The pay commissions and pensions are still kind, but increasing congestion in urban areas and political interference have made government jobs less glamorous. A slew of alternate career options await aspirants in the corporate sector as the economy expands.

UP cadre IAS officer Durga Shakti Nagpal suffered a controversial suspension order (since revoked) for allegedly demolishing a mosque wall, which in turn was allegedly illegal. Haryana IAS officer Ashok Khemka has suffered political scrutiny for cracking down on land deals linked to Robert Vadra, the son-in-law of Congress president Sonia Gandhi.

Now, consider the plight of senior officers who have to worry about doing what they think is good for the country and then facing pressures at work that tell on the home.

The Delhi high court recently quashed reservation in admissions to the high-profile Sanskriti School for children of Group A officers of the central government. The school is run by spouses of top government officers and 60% of seats were historically reserved for wards of Group A officers.

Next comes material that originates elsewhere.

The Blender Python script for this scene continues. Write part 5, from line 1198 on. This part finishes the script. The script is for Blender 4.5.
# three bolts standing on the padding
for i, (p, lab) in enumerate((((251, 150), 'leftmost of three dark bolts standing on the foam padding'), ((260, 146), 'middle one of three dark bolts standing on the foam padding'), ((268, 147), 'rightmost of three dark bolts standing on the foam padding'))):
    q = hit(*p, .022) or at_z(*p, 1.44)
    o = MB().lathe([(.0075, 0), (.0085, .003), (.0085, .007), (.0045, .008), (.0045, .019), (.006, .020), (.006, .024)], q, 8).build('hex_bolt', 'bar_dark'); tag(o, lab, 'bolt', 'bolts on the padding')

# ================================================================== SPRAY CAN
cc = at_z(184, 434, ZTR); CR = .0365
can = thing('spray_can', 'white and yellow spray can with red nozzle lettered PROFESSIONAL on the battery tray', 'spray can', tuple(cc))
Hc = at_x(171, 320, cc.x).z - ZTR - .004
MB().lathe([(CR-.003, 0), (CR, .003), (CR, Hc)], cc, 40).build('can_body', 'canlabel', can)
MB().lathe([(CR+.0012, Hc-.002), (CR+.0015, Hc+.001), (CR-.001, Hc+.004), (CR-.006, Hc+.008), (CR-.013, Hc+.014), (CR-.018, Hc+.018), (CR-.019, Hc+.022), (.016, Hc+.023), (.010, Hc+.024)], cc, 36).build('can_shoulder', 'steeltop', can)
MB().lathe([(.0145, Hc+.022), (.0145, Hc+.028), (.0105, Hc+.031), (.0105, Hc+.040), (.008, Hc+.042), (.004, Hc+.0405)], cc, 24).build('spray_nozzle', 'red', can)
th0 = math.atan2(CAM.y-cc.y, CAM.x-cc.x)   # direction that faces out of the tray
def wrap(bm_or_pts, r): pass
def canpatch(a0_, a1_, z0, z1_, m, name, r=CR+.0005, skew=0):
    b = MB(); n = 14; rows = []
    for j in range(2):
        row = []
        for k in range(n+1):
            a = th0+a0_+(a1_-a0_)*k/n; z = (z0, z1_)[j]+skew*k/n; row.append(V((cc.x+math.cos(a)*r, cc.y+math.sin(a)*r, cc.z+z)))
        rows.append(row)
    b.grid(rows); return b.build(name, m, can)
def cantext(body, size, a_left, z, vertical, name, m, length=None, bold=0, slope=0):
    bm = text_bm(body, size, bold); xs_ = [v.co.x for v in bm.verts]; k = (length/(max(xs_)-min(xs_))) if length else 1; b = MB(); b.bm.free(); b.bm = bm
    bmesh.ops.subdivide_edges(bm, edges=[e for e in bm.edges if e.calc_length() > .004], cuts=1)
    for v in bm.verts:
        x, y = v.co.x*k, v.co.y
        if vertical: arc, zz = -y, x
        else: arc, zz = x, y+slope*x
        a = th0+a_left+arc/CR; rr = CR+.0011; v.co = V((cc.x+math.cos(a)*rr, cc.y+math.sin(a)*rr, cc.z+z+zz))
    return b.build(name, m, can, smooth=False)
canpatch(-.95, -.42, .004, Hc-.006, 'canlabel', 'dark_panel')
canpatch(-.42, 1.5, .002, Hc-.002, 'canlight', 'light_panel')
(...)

While the court, frowning on elitism, said wards could be taken in an extra branch of Kendriya Vidyalayas (set up to help educational needs of transferable government employees), things are not that easy.

Surely, top-of-the-rung government employees would want a higher quality of education for their children in a world where competition is hot? While government servants awarding themselves premium land to build a schools maybe questionable, the government as an employer needs to worry about how to attract and retain good, clean, high quality talent.

Worried bureaucrats have said that they cannot pay the kind of donations demanded by well-known private schools. Why should they be an exception while corporate counterparts get paid more – with loads of perks?

The Ministry of Personnel, Public Grievances and Pensions stands as a testimony to an outdated approach to managing government officials. It has a “Department of Administrative Reforms and Public Grievances” that promotes good governance and another “Department of Personnel & Training” that proudly says that it looks after the welfare of employees as the “largest single employer in the country”, what it does for problems such as those faced by government officers in the court cases seems a mystery.

A study said in 2012 that relative to the population, India has only one-fifth of the number of public servants as the United States. At 1,623 for every 100,000 residents, it compared with 7,681 in the US, said a newspaper’s research-based report. This flies in the face of those who complain of a “bloated bureaucracy”.

Another study attributed to the Indian Staffing Federation with Indicus Analytics said last year that nearly 43 percent of all government employees in India are holding a temporary post, with no long-term benefits such as a provident fund to help their retirement. Clearly, there’s more to government service in an age where a huge corporate sector sponges off talent even as the judiciary, legislature and media hold them to intense scrutiny? Government employees need an HR department that stands up for them, understands their needs and woos them – just like enlightened private sector companies do.